I officially retired earlier this year!! But what does that mean to me?!
I have been self-employed since 2001. I’m still in business but have significantly wound down my activities to a minimum. But retirement, for me, is so much more than a career or job.
I’ve had lots of non-profitable but highly enriching side-hustles for most of my life. Some of those causes have been more like full-time jobs, and I may write about that more in future posts. When you don’t need a lot of sleep you can get more things done!
I’m always busy, even if it’s just in my head analyzing a situation. If someone told me to sit down and do nothing I would go nuts, In fact, as much as I love living in a beach town and have my beach passes and talking walks by the ocean, I’m incapable of actually planting myself there for the day. A day at the beach?! Just no. I’m way too ADD.
Underneath it all, I’ve lived my life serving God, my divine Employer. My faith enables me to take on big challenges, and the resolve I receive from living a spiritual life empowers me to do things that surpass my perceived capabilities. “You must do that thing you think you cannot do” is one of my favorite quotes by Eleanor Roosevelt. I’ve always felt inspired by that sentiment and challenge and accepted it.
I have no plans to not be engaged in various capacities, and to continue taking on new challenges. But now, my personal expectations are changing. Retirement for means raising the bar by lowering my standards. Let me explain.
My homemade cake doesn’t have to look like it was decorated by a professional. I used to agonize over this, wanting it to look so pretty. Now I think that simple and wholesome is stunning. Creating nourishing meals with love and not stressing is raising the bar.
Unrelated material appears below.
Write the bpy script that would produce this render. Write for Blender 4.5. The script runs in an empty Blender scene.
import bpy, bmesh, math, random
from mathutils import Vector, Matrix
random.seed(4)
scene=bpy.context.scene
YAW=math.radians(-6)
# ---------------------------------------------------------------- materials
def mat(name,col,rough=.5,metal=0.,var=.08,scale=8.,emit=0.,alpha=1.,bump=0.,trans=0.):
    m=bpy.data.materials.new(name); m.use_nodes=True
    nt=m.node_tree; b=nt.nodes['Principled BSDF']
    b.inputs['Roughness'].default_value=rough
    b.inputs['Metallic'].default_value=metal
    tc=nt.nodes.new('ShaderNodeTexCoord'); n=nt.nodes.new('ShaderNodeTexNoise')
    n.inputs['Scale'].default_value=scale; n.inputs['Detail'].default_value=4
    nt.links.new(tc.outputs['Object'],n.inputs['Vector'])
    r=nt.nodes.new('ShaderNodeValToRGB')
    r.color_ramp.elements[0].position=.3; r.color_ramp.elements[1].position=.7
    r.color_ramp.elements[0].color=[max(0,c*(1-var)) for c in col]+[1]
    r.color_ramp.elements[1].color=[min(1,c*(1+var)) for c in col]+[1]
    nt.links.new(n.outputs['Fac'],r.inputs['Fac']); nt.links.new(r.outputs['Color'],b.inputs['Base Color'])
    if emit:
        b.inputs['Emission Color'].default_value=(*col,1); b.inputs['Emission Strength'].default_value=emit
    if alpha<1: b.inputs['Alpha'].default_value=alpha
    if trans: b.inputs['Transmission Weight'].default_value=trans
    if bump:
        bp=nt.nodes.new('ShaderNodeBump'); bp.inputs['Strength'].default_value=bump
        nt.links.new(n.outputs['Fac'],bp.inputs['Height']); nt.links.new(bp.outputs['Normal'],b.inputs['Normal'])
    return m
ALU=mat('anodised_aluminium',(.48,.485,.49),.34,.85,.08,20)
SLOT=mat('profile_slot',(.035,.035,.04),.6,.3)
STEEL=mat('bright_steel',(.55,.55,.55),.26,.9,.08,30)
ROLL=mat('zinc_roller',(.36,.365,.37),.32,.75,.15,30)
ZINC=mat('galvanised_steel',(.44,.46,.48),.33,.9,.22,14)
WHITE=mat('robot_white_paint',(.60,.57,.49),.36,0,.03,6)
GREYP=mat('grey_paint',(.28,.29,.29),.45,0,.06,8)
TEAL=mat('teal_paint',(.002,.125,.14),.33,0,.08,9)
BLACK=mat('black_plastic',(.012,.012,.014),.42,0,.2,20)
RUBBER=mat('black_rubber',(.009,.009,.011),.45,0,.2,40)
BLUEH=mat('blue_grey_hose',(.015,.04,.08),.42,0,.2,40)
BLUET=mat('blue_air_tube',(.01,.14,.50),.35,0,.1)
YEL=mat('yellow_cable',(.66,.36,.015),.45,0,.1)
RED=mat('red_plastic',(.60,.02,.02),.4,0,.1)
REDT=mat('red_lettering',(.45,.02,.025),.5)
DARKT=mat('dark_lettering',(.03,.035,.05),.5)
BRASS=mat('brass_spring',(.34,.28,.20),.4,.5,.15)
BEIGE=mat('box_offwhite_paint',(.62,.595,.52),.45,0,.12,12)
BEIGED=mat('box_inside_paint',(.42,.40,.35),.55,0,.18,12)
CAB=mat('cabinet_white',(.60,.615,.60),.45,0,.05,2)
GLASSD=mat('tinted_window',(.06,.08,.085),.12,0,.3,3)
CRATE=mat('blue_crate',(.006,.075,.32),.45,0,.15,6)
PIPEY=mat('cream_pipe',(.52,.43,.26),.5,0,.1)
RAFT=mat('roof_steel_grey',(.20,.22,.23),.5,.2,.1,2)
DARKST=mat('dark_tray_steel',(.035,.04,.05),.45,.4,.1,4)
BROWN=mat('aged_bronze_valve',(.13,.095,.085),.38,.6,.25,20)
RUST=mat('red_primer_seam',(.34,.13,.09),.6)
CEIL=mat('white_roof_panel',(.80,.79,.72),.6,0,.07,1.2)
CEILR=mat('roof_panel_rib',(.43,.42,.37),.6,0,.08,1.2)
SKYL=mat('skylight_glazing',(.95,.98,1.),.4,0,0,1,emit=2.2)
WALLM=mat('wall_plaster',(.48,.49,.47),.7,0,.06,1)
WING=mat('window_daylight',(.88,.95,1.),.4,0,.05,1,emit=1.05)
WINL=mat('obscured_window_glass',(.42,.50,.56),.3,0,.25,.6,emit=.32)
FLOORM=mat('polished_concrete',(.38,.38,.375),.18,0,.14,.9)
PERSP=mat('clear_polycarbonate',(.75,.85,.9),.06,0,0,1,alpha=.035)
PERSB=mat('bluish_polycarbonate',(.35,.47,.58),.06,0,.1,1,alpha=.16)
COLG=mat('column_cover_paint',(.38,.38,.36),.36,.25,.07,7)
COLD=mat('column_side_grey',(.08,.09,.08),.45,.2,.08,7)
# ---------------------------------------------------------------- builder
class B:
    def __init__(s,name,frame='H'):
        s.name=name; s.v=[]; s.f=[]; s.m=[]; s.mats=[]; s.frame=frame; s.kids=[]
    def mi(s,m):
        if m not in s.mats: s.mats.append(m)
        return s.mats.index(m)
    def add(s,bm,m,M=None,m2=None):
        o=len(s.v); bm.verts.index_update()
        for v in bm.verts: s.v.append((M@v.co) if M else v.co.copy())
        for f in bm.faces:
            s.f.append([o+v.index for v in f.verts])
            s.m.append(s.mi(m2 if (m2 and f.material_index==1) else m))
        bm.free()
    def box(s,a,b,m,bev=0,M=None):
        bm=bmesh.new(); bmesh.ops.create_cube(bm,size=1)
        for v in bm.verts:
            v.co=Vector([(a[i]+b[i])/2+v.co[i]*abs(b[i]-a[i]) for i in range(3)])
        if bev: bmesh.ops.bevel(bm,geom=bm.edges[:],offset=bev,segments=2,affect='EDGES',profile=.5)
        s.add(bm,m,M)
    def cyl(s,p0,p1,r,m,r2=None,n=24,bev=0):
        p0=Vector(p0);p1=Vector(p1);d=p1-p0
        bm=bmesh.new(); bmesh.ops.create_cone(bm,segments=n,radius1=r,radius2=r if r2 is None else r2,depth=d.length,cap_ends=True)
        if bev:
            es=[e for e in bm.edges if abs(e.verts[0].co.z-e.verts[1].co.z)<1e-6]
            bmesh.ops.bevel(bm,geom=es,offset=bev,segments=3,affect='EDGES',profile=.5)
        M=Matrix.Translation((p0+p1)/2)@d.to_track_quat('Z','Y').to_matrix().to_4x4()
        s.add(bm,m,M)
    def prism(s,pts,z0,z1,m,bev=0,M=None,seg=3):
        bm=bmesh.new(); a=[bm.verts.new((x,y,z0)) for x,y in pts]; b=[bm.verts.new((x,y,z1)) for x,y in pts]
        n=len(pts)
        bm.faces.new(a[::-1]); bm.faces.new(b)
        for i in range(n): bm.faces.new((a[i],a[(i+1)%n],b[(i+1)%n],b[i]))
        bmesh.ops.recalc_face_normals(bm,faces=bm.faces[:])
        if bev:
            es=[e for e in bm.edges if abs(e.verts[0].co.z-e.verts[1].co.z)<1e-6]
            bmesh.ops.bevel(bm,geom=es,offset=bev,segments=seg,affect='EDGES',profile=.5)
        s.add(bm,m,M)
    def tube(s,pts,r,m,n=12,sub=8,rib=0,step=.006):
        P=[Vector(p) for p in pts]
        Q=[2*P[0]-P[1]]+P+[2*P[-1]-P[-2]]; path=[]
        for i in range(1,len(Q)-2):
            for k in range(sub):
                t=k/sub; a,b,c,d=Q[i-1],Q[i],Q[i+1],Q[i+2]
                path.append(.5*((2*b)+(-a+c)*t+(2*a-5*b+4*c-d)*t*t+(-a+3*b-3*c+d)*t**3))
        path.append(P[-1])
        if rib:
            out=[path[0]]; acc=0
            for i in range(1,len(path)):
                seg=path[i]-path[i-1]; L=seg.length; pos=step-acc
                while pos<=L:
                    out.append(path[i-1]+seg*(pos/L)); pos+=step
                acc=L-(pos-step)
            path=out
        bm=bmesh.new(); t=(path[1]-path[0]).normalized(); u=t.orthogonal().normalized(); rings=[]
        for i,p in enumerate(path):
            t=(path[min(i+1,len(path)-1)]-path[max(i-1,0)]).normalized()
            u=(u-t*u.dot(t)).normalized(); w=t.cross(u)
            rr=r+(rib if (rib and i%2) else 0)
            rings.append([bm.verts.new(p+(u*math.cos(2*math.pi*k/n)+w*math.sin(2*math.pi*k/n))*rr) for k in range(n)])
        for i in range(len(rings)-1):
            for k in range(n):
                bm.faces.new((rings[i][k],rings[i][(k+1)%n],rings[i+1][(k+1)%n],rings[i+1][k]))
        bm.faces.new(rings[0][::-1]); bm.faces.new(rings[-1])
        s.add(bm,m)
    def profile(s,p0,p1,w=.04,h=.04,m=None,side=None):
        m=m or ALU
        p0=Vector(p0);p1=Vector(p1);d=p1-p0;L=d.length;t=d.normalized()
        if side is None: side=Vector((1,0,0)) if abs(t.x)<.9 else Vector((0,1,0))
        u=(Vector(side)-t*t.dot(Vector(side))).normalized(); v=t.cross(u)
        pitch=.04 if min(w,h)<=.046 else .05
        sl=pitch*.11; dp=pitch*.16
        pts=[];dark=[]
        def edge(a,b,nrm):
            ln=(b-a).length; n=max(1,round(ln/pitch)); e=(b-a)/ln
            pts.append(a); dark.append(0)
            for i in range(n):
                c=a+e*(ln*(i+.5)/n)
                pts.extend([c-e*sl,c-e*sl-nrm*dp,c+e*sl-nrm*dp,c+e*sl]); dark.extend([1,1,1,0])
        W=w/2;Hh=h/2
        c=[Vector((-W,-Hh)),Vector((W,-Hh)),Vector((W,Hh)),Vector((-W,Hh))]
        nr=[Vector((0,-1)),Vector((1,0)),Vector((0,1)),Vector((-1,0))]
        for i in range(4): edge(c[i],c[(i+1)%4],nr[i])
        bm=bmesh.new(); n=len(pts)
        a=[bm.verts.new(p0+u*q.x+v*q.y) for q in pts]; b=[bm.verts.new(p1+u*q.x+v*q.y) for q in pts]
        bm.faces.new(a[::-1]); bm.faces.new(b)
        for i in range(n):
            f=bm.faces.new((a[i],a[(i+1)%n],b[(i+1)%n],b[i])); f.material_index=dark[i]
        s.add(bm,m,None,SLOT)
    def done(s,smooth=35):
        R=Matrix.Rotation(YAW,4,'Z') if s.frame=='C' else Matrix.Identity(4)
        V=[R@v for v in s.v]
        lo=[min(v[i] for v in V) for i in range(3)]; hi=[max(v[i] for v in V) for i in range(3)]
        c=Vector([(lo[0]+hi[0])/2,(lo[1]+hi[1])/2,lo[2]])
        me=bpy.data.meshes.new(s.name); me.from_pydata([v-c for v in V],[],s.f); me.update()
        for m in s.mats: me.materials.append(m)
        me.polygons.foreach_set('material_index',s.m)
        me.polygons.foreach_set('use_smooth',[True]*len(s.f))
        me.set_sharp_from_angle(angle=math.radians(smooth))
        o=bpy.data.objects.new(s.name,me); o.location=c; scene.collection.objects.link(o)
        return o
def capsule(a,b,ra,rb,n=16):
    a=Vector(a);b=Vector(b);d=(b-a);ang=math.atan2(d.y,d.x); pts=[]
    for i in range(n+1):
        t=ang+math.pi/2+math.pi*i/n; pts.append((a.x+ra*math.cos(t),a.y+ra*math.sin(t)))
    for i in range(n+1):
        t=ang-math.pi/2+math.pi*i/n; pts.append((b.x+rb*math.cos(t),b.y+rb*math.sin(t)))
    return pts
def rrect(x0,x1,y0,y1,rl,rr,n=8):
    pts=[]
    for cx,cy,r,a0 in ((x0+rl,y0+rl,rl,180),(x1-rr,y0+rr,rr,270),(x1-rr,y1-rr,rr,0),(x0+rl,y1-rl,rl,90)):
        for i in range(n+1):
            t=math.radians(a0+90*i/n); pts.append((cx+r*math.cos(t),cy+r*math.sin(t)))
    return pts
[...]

I’m letting go of the expectation that I’m not supposed to look like a fifty-eight year old woman. That does NOT mean I’m “letting myself go.” It means that I’m not being mean to myself when I look in the mirror. That’s raising my spirits instead of feeling depressed. My face is changing and keeping it looking like it did ten years ago is not a job for which I will sign on.
Last night, I decided to go up to the podium at local public meeting and speak without having a prepared, printed page from which I read which is how I normally do it. I told myself that I can relax, it’s OK if I say something clumsy and it’s recorded on the town’s YouTube for all to see. (Like Eleanor said, I wanted to do that thing I didn’t think I could do!) I mean yeah, it’s good to be prepared and all, but I just wanted to ease up on myself. The media was there covering this meeting due to its being a controversial topic. The craziest thing happened. I was one of many speakers, but the local news selected me and my comments to show in their story?! I guess I didn’t suck.
I’m retiring from perfectionism and allowing myself to be what feels like I’m slacking. Yet from a wellness perspective, I’m excelling at being more present in the moment so that I can enjoy the time I have left in good health.